**TASK GOAL:**
For the copy, please give all of the data again exactly and leave the pictures out.

>> START SUPPLIED RECORDS

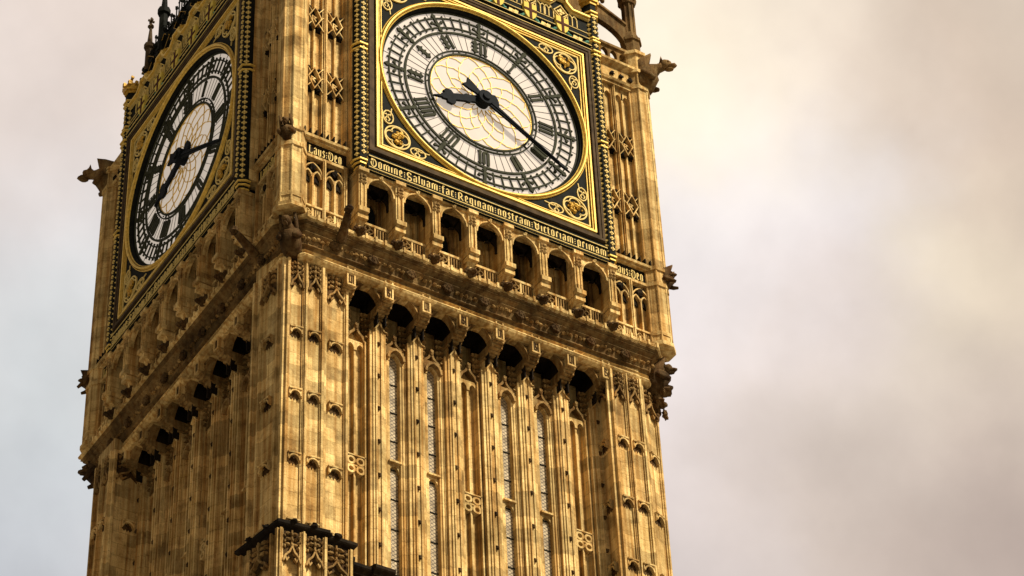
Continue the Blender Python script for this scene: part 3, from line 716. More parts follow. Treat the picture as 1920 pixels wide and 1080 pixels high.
# ------------------------------------------------------------------ lettering
def letter(c):
    """blackletter strokes in a cell: returns width and list of (polyline, weight)"""
    W = .30
    def m(x, z0=0, z1=1): return ([(x-.04,z1-.06),(x,z1-.12),(x,z0+.12),(x+.04,z0+.04)], W)
    if c == 'i': return .5, [m(.25)]
    if c == 'n': return 1.0, [m(.25), m(.75), ([(.25,.85),(.5,1.0),(.75,.85)], .16)]
    if c in 'uv': return 1.0, [m(.25), m(.75), ([(.25,.12),(.5,.0),(.75,.12)], .16)]
    if c == 'm': return 1.5, [m(.25), m(.75), m(1.25), ([(.25,.85),(.5,1.0),(.75,.85),(1.0,1.0),(1.25,.85)], .16)]
    if c == 'o': return 1.0, [m(.25), m(.75), ([(.25,.9),(.5,1.02),(.75,.9)], .2), ([(.25,.1),(.5,-.02),(.75,.1)], .2)]
    if c == 'e': return .9, [m(.25), ([(.25,.9),(.5,1.0),(.68,.82),(.66,.58)], .24), ([(.2,.45),(.66,.58)], .12), ([(.25,.1),(.5,0),(.72,.12)], .18)]
    if c == 'a': return 1.0, [m(.75), ([(.2,.85),(.45,1.0),(.75,.9)], .2), ([(.25,.5),(.25,.1),(.5,.0)], .26), ([(.25,.5),(.75,.58)], .14)]
    if c == 'l': return .5, [m(.25, 0, 1.35)]
    if c == 'f': return .7, [m(.28, -.1, 1.2), ([(.28,1.2),(.5,1.3),(.62,1.18)], .2), ([(.05,.85),(.6,.85)], .13)]
    if c == 't': return .7, [m(.28, 0, 1.2), ([(.03,.9),(.6,.9)], .13), ([(.28,.08),(.5,0),(.62,.1)], .16)]
    if c == 'c': return .75, [m(.25), ([(.25,.9),(.5,1.0),(.66,.86)], .22), ([(.25,.1),(.5,0),(.66,.1)], .16)]
    if c == 'r': return .75, [m(.25), ([(.28,.85),(.48,1.0),(.64,.84)], .24)]
    if c == 's': return .8, [([(.68,.86),(.45,1.0),(.2,.8),(.62,.38),(.5,.05),(.15,.12)], .24)]
    if c == 'g': return 1.0, [m(.25), m(.75, -.25), ([(.25,.9),(.75,.98)], .18), ([(.25,.1),(.75,.1)], .16), ([(.75,-.2),(.3,-.3)], .16)]
    if c == 'p': return 1.0, [m(.25, -.3), m(.75), ([(.25,.9),(.5,1.02),(.75,.9)], .18), ([(.25,.1),(.75,.06)], .16)]
    if c == 'h': return 1.0, [m(.25, 0, 1.35), m(.75, -.1), ([(.25,.85),(.5,1.0),(.75,.85)], .16)]
    if c == ':': return .55, [([(.25,.1),(.25,.24)], .2), ([(.25,.46),(.25,.6)], .2), ([(.25,.82),(.25,.96)], .2)]
    def arcs(cx, cz, rx, rz, a0, a1, n=8): return [(cx+rx*math.cos(math.radians(a0+(a1-a0)*i/n)), cz+rz*math.sin(math.radians(a0+(a1-a0)*i/n))) for i in range(n+1)]
    if c == 'D': return 1.4, [(arcs(.65,.55,.55,.62,150,-190,14), .26), ([(.1,1.1),(.35,1.25),(.75,1.15)], .18), ([(.55,.2),(.55,.95)], .12)]
    if c == 'S': return 1.25, [(arcs(.6,.85,.42,.36,20,270,8)+arcs(.6,.22,.45,.32,90,-160,8), .26), ([(.35,.0),(.35,1.1)], .1)]
    if c == 'R': return 1.4, [m(.3, 0, 1.2), (arcs(.6,.86,.4,.34,140,-90,8), .24), ([(.6,.5),(.9,.3),(1.2,.0)], .26), ([(.05,0),(.5,0)], .12)]
    if c == 'V': return 1.35, [([(.05,1.2),(.35,.9),(.35,.2),(.7,.0),(1.05,.3),(1.05,1.0)], .26), ([(.35,1.1),(.7,.8),(1.1,1.15)], .2), ([(.7,.1),(.7,.9)], .1)]
    if c == 'L': return 1.2, [([(.35,1.2),(.35,.15)], .3), ([(.1,.05),(.6,.1),(1.0,-.02),(1.1,.25)], .2), ([(.2,1.2),(.7,1.1)], .16)]
    if c == 'P': return 1.2, [m(.3, -.15, 1.2), (arcs(.55,.82,.42,.36,150,-150,8), .22)]
    return .5, []
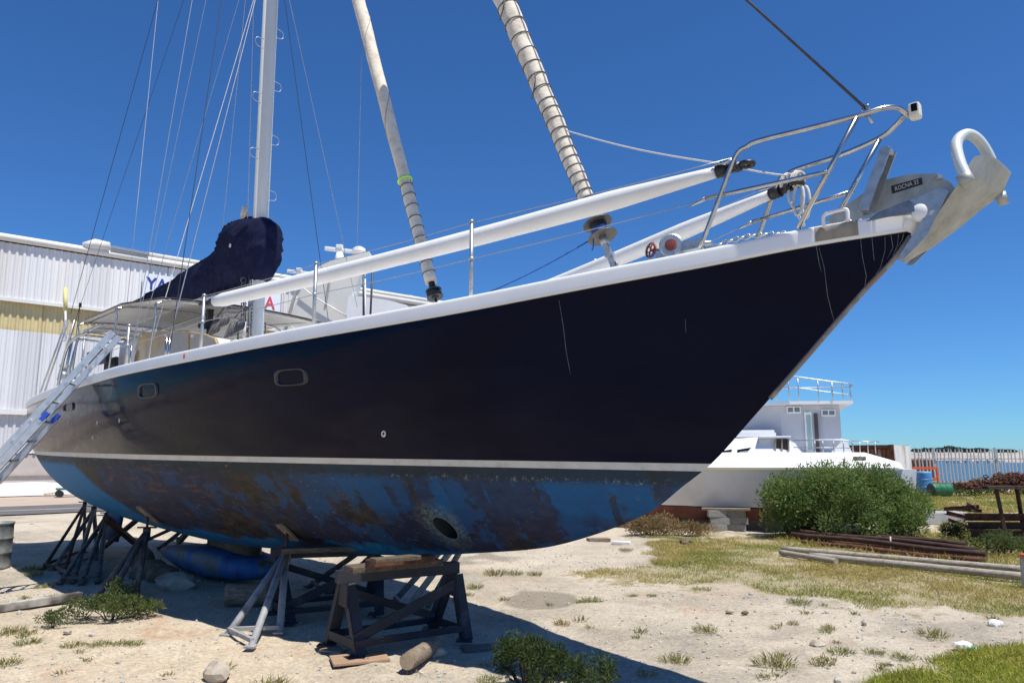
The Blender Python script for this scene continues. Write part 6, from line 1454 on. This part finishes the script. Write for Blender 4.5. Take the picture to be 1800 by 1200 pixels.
for i in range(420):
    a_ = rs.rand(); x = xl_-.16+(1.5-xl_)*a_; hmax = .07+.14*np.clip((a_-.30)/.10, 0, 1); y_ = .35+rs.normal()*.18; z = zt_+.03+hmax*rs.rand()
    if a_ < .14: z = zt_+.02-.08*rs.rand()+.03
    sm_b.torus((x, y_, z), .032+.02*rs.rand(), .010, tuple(rs.normal(size=3)), 7, 4, sy=.65)
o = sm_b.build('scrap_chain', rust); o.location = (tp[0], tp[1], 0); tag(o, 'heap of rusty chain and scrap on top of the steel table', 'scrap', kind='stuff')
# stacked steel beams
gS = 'rusty steel beams stacked by the scrap table'
bl_ = ['top', 'second', 'third', 'lowest']
for i, (ya, xb_) in enumerate(((908,1697),(923,1702),(937,1708),(949,1722))):
    Yb = tY+.75-.13*i; p = Vector(at(xb_, ya, Yb)); q_ = p+Vector((3.4, -.25, 0)); m = MB()
    for dz in (-.055, .055): m.beam((0,0,dz), tuple(q_-p+Vector((0,0,dz))), .13, .018)
    m.beam((0,0,0), tuple(q_-p), .018, .10); o = m.build('steel_beam', [rust, rust_dark][i % 2]); o.location = p; tag(o, f'{bl_[i]} rusty steel beam in the stack beneath the scrap table', 'beam', gS)
scr = [((1660,897),(1722,893),.05,'rusty angle bar across the scrap left of the beam stack'),((1664,903),(1700,912),.05,'rusty bar sloping down towards the beam stack'),((1672,895),(1726,900),.04,'thin brown rod at the top of the scrap pile'),((1667,914),(1703,928),.035,'thin rusty rod leaning down into the grass by the beams'),((1700,888),(1716,897),.06,'short pale bent plate on the scrap pile')]
for (a_, b2_, s_, lab) in scr:
    p, q_ = Vector(at(*a_, 15.8)), Vector(at(*b2_, 15.3)); m = MB(); m.angle((0,0,0), tuple(q_-p), s_*1.3, .012); o = m.build('scrap_bar', rust if s_ != .06 else timber); o.location = p; tag(o, lab, 'scrap bar', 'scrap bars left of the beam stack')
p = at(1652, 888, 18); m = MB(); m.box((0,0,.14), (1.0,.5,.28)); o = m.build('grey_crate', MATS['galvanised_fence'], None, .02); o.location = (p[0], p[1], 0); tag(o, 'low grey crate lying in the grass behind the bush', 'crate')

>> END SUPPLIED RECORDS

**OUTPUT FOR THIS TASK:**
Continue the Blender Python script for this scene: part 3, from line 716. More parts follow. Treat the picture as 1920 pixels wide and 1080 pixels high.
# ------------------------------------------------------------------ lettering
def letter(c):
    """blackletter strokes in a cell: returns width and list of (polyline, weight)"""
    W = .30
    def m(x, z0=0, z1=1): return ([(x-.04,z1-.06),(x,z1-.12),(x,z0+.12),(x+.04,z0+.04)], W)
    if c == 'i': return .5, [m(.25)]
    if c == 'n': return 1.0, [m(.25), m(.75), ([(.25,.85),(.5,1.0),(.75,.85)], .16)]
    if c in 'uv': return 1.0, [m(.25), m(.75), ([(.25,.12),(.5,.0),(.75,.12)], .16)]
    if c == 'm': return 1.5, [m(.25), m(.75), m(1.25), ([(.25,.85),(.5,1.0),(.75,.85),(1.0,1.0),(1.25,.85)], .16)]
    if c == 'o': return 1.0, [m(.25), m(.75), ([(.25,.9),(.5,1.02),(.75,.9)], .2), ([(.25,.1),(.5,-.02),(.75,.1)], .2)]
    if c == 'e': return .9, [m(.25), ([(.25,.9),(.5,1.0),(.68,.82),(.66,.58)], .24), ([(.2,.45),(.66,.58)], .12), ([(.25,.1),(.5,0),(.72,.12)], .18)]
    if c == 'a': return 1.0, [m(.75), ([(.2,.85),(.45,1.0),(.75,.9)], .2), ([(.25,.5),(.25,.1),(.5,.0)], .26), ([(.25,.5),(.75,.58)], .14)]
    if c == 'l': return .5, [m(.25, 0, 1.35)]
    if c == 'f': return .7, [m(.28, -.1, 1.2), ([(.28,1.2),(.5,1.3),(.62,1.18)], .2), ([(.05,.85),(.6,.85)], .13)]
    if c == 't': return .7, [m(.28, 0, 1.2), ([(.03,.9),(.6,.9)], .13), ([(.28,.08),(.5,0),(.62,.1)], .16)]
    if c == 'c': return .75, [m(.25), ([(.25,.9),(.5,1.0),(.66,.86)], .22), ([(.25,.1),(.5,0),(.66,.1)], .16)]
    if c == 'r': return .75, [m(.25), ([(.28,.85),(.48,1.0),(.64,.84)], .24)]
    if c == 's': return .8, [([(.68,.86),(.45,1.0),(.2,.8),(.62,.38),(.5,.05),(.15,.12)], .24)]
    if c == 'g': return 1.0, [m(.25), m(.75, -.25), ([(.25,.9),(.75,.98)], .18), ([(.25,.1),(.75,.1)], .16), ([(.75,-.2),(.3,-.3)], .16)]
    if c == 'p': return 1.0, [m(.25, -.3), m(.75), ([(.25,.9),(.5,1.02),(.75,.9)], .18), ([(.25,.1),(.75,.06)], .16)]
    if c == 'h': return 1.0, [m(.25, 0, 1.35), m(.75, -.1), ([(.25,.85),(.5,1.0),(.75,.85)], .16)]
    if c == ':': return .55, [([(.25,.1),(.25,.24)], .2), ([(.25,.46),(.25,.6)], .2), ([(.25,.82),(.25,.96)], .2)]
    def arcs(cx, cz, rx, rz, a0, a1, n=8): return [(cx+rx*math.cos(math.radians(a0+(a1-a0)*i/n)), cz+rz*math.sin(math.radians(a0+(a1-a0)*i/n))) for i in range(n+1)]
    if c == 'D': return 1.4, [(arcs(.65,.55,.55,.62,150,-190,14), .26), ([(.1,1.1),(.35,1.25),(.75,1.15)], .18), ([(.55,.2),(.55,.95)], .12)]
    if c == 'S': return 1.25, [(arcs(.6,.85,.42,.36,20,270,8)+arcs(.6,.22,.45,.32,90,-160,8), .26), ([(.35,.0),(.35,1.1)], .1)]
    if c == 'R': return 1.4, [m(.3, 0, 1.2), (arcs(.6,.86,.4,.34,140,-90,8), .24), ([(.6,.5),(.9,.3),(1.2,.0)], .26), ([(.05,0),(.5,0)], .12)]
    if c == 'V': return 1.35, [([(.05,1.2),(.35,.9),(.35,.2),(.7,.0),(1.05,.3),(1.05,1.0)], .26), ([(.35,1.1),(.7,.8),(1.1,1.15)], .2), ([(.7,.1),(.7,.9)], .1)]
    if c == 'L': return 1.2, [([(.35,1.2),(.35,.15)], .3), ([(.1,.05),(.6,.1),(1.0,-.02),(1.1,.25)], .2), ([(.2,1.2),(.7,1.1)], .16)]
    if c == 'P': return 1.2, [m(.3, -.15, 1.2), (arcs(.55,.82,.42,.36,150,-150,8), .22)]
    return .5, []
The Blender Python script for this scene continues. Write part 6, from line 1454 on. This part finishes the script. Write for Blender 4.5. Take the picture to be 1800 by 1200 pixels.
for i in range(420):
    a_ = rs.rand(); x = xl_-.16+(1.5-xl_)*a_; hmax = .07+.14*np.clip((a_-.30)/.10, 0, 1); y_ = .35+rs.normal()*.18; z = zt_+.03+hmax*rs.rand()
    if a_ < .14: z = zt_+.02-.08*rs.rand()+.03
    sm_b.torus((x, y_, z), .032+.02*rs.rand(), .010, tuple(rs.normal(size=3)), 7, 4, sy=.65)
o = sm_b.build('scrap_chain', rust); o.location = (tp[0], tp[1], 0); tag(o, 'heap of rusty chain and scrap on top of the steel table', 'scrap', kind='stuff')
# stacked steel beams
gS = 'rusty steel beams stacked by the scrap table'
bl_ = ['top', 'second', 'third', 'lowest']
for i, (ya, xb_) in enumerate(((908,1697),(923,1702),(937,1708),(949,1722))):
    Yb = tY+.75-.13*i; p = Vector(at(xb_, ya, Yb)); q_ = p+Vector((3.4, -.25, 0)); m = MB()
    for dz in (-.055, .055): m.beam((0,0,dz), tuple(q_-p+Vector((0,0,dz))), .13, .018)
    m.beam((0,0,0), tuple(q_-p), .018, .10); o = m.build('steel_beam', [rust, rust_dark][i % 2]); o.location = p; tag(o, f'{bl_[i]} rusty steel beam in the stack beneath the scrap table', 'beam', gS)
scr = [((1660,897),(1722,893),.05,'rusty angle bar across the scrap left of the beam stack'),((1664,903),(1700,912),.05,'rusty bar sloping down towards the beam stack'),((1672,895),(1726,900),.04,'thin brown rod at the top of the scrap pile'),((1667,914),(1703,928),.035,'thin rusty rod leaning down into the grass by the beams'),((1700,888),(1716,897),.06,'short pale bent plate on the scrap pile')]
for (a_, b2_, s_, lab) in scr:
    p, q_ = Vector(at(*a_, 15.8)), Vector(at(*b2_, 15.3)); m = MB(); m.angle((0,0,0), tuple(q_-p), s_*1.3, .012); o = m.build('scrap_bar', rust if s_ != .06 else timber); o.location = p; tag(o, lab, 'scrap bar', 'scrap bars left of the beam stack')
p = at(1652, 888, 18); m = MB(); m.box((0,0,.14), (1.0,.5,.28)); o = m.build('grey_crate', MATS['galvanised_fence'], None, .02); o.location = (p[0], p[1], 0); tag(o, 'low grey crate lying in the grass behind the bush', 'crate')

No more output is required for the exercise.